TASK TO COMPLETE - Reproduce all of the data word for word.

* * * * * * *

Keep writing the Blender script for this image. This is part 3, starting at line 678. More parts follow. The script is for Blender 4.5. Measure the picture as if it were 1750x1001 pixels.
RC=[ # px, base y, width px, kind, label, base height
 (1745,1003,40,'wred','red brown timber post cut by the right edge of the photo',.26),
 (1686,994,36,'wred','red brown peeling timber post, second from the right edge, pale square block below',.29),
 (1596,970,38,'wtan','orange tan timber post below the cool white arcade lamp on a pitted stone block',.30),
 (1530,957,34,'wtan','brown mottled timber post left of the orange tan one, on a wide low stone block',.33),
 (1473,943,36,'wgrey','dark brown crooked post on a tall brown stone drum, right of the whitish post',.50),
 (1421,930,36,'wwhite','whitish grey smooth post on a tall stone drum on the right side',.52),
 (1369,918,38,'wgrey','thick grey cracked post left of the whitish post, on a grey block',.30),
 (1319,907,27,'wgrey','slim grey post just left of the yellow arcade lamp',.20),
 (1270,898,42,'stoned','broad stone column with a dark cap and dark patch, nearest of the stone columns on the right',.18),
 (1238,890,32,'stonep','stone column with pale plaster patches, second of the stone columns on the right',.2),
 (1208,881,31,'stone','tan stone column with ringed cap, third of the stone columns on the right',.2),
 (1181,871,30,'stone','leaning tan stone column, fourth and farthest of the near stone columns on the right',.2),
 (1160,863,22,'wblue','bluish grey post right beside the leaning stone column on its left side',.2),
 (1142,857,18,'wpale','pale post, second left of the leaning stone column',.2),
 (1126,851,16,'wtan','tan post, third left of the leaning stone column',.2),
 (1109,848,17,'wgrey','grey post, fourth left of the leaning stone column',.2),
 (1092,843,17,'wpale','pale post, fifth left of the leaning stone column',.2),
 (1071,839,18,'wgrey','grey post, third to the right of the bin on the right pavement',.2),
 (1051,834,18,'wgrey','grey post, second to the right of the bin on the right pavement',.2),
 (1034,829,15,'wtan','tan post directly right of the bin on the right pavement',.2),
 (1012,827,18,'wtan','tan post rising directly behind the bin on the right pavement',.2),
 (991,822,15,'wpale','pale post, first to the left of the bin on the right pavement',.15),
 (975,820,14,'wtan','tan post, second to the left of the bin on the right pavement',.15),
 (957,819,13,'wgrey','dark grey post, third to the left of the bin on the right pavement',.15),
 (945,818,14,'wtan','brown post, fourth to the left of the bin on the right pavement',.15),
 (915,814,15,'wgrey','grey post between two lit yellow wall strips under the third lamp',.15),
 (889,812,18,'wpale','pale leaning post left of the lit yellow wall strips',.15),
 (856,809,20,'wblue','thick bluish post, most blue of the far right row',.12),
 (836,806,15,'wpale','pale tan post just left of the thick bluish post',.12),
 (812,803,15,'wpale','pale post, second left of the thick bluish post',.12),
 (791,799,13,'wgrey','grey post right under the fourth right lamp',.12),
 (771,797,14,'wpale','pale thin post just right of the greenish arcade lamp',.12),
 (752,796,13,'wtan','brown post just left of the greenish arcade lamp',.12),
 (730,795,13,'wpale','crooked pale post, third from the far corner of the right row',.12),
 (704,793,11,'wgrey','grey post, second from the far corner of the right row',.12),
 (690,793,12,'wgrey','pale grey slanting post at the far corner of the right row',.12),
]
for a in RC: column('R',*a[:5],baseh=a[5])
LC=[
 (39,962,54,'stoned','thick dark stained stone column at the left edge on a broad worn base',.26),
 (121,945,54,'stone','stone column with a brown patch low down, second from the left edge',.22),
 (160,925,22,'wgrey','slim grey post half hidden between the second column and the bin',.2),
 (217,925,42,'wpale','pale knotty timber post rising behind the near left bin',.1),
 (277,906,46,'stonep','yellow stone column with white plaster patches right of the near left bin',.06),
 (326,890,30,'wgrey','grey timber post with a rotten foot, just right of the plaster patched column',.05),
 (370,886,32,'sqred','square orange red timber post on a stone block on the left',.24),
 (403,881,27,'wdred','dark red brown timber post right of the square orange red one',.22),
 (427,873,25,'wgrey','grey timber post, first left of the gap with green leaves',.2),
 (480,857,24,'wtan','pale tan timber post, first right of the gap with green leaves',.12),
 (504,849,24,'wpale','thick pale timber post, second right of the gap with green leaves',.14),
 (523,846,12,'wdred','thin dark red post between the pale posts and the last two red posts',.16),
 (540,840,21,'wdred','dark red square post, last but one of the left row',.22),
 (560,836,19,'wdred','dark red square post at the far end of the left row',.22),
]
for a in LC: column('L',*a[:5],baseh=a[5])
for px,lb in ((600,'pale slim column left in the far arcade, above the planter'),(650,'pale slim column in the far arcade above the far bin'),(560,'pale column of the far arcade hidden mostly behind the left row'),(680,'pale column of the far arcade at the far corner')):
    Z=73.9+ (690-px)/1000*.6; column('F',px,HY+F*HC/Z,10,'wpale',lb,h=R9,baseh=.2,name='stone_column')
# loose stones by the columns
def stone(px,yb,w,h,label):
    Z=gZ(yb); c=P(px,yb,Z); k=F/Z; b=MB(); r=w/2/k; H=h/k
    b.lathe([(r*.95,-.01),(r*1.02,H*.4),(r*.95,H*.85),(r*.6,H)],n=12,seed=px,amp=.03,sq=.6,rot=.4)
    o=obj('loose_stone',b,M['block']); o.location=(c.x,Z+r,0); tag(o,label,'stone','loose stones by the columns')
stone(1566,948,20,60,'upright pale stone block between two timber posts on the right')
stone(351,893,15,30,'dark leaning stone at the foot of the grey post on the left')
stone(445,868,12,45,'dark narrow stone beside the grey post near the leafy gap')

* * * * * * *

RESPONSE TO THIS TASK -
Keep writing the Blender script for this image. This is part 3, starting at line 678. More parts follow. The script is for Blender 4.5. Measure the picture as if it were 1750x1001 pixels.
RC=[ # px, base y, width px, kind, label, base height
 (1745,1003,40,'wred','red brown timber post cut by the right edge of the photo',.26),
 (1686,994,36,'wred','red brown peeling timber post, second from the right edge, pale square block below',.29),
 (1596,970,38,'wtan','orange tan timber post below the cool white arcade lamp on a pitted stone block',.30),
 (1530,957,34,'wtan','brown mottled timber post left of the orange tan one, on a wide low stone block',.33),
 (1473,943,36,'wgrey','dark brown crooked post on a tall brown stone drum, right of the whitish post',.50),
 (1421,930,36,'wwhite','whitish grey smooth post on a tall stone drum on the right side',.52),
 (1369,918,38,'wgrey','thick grey cracked post left of the whitish post, on a grey block',.30),
 (1319,907,27,'wgrey','slim grey post just left of the yellow arcade lamp',.20),
 (1270,898,42,'stoned','broad stone column with a dark cap and dark patch, nearest of the stone columns on the right',.18),
 (1238,890,32,'stonep','stone column with pale plaster patches, second of the stone columns on the right',.2),
 (1208,881,31,'stone','tan stone column with ringed cap, third of the stone columns on the right',.2),
 (1181,871,30,'stone','leaning tan stone column, fourth and farthest of the near stone columns on the right',.2),
 (1160,863,22,'wblue','bluish grey post right beside the leaning stone column on its left side',.2),
 (1142,857,18,'wpale','pale post, second left of the leaning stone column',.2),
 (1126,851,16,'wtan','tan post, third left of the leaning stone column',.2),
 (1109,848,17,'wgrey','grey post, fourth left of the leaning stone column',.2),
 (1092,843,17,'wpale','pale post, fifth left of the leaning stone column',.2),
 (1071,839,18,'wgrey','grey post, third to the right of the bin on the right pavement',.2),
 (1051,834,18,'wgrey','grey post, second to the right of the bin on the right pavement',.2),
 (1034,829,15,'wtan','tan post directly right of the bin on the right pavement',.2),
 (1012,827,18,'wtan','tan post rising directly behind the bin on the right pavement',.2),
 (991,822,15,'wpale','pale post, first to the left of the bin on the right pavement',.15),
 (975,820,14,'wtan','tan post, second to the left of the bin on the right pavement',.15),
 (957,819,13,'wgrey','dark grey post, third to the left of the bin on the right pavement',.15),
 (945,818,14,'wtan','brown post, fourth to the left of the bin on the right pavement',.15),
 (915,814,15,'wgrey','grey post between two lit yellow wall strips under the third lamp',.15),
 (889,812,18,'wpale','pale leaning post left of the lit yellow wall strips',.15),
 (856,809,20,'wblue','thick bluish post, most blue of the far right row',.12),
 (836,806,15,'wpale','pale tan post just left of the thick bluish post',.12),
 (812,803,15,'wpale','pale post, second left of the thick bluish post',.12),
 (791,799,13,'wgrey','grey post right under the fourth right lamp',.12),
 (771,797,14,'wpale','pale thin post just right of the greenish arcade lamp',.12),
 (752,796,13,'wtan','brown post just left of the greenish arcade lamp',.12),
 (730,795,13,'wpale','crooked pale post, third from the far corner of the right row',.12),
 (704,793,11,'wgrey','grey post, second from the far corner of the right row',.12),
 (690,793,12,'wgrey','pale grey slanting post at the far corner of the right row',.12),
]
for a in RC: column('R',*a[:5],baseh=a[5])
LC=[
 (39,962,54,'stoned','thick dark stained stone column at the left edge on a broad worn base',.26),
 (121,945,54,'stone','stone column with a brown patch low down, second from the left edge',.22),
 (160,925,22,'wgrey','slim grey post half hidden between the second column and the bin',.2),
 (217,925,42,'wpale','pale knotty timber post rising behind the near left bin',.1),
 (277,906,46,'stonep','yellow stone column with white plaster patches right of the near left bin',.06),
 (326,890,30,'wgrey','grey timber post with a rotten foot, just right of the plaster patched column',.05),
 (370,886,32,'sqred','square orange red timber post on a stone block on the left',.24),
 (403,881,27,'wdred','dark red brown timber post right of the square orange red one',.22),
 (427,873,25,'wgrey','grey timber post, first left of the gap with green leaves',.2),
 (480,857,24,'wtan','pale tan timber post, first right of the gap with green leaves',.12),
 (504,849,24,'wpale','thick pale timber post, second right of the gap with green leaves',.14),
 (523,846,12,'wdred','thin dark red post between the pale posts and the last two red posts',.16),
 (540,840,21,'wdred','dark red square post, last but one of the left row',.22),
 (560,836,19,'wdred','dark red square post at the far end of the left row',.22),
]
for a in LC: column('L',*a[:5],baseh=a[5])
for px,lb in ((600,'pale slim column left in the far arcade, above the planter'),(650,'pale slim column in the far arcade above the far bin'),(560,'pale column of the far arcade hidden mostly behind the left row'),(680,'pale column of the far arcade at the far corner')):
    Z=73.9+ (690-px)/1000*.6; column('F',px,HY+F*HC/Z,10,'wpale',lb,h=R9,baseh=.2,name='stone_column')
# loose stones by the columns
def stone(px,yb,w,h,label):
    Z=gZ(yb); c=P(px,yb,Z); k=F/Z; b=MB(); r=w/2/k; H=h/k
    b.lathe([(r*.95,-.01),(r*1.02,H*.4),(r*.95,H*.85),(r*.6,H)],n=12,seed=px,amp=.03,sq=.6,rot=.4)
    o=obj('loose_stone',b,M['block']); o.location=(c.x,Z+r,0); tag(o,label,'stone','loose stones by the columns')
stone(1566,948,20,60,'upright pale stone block between two timber posts on the right')
stone(351,893,15,30,'dark leaning stone at the foot of the grey post on the left')
stone(445,868,12,45,'dark narrow stone beside the grey post near the leafy gap')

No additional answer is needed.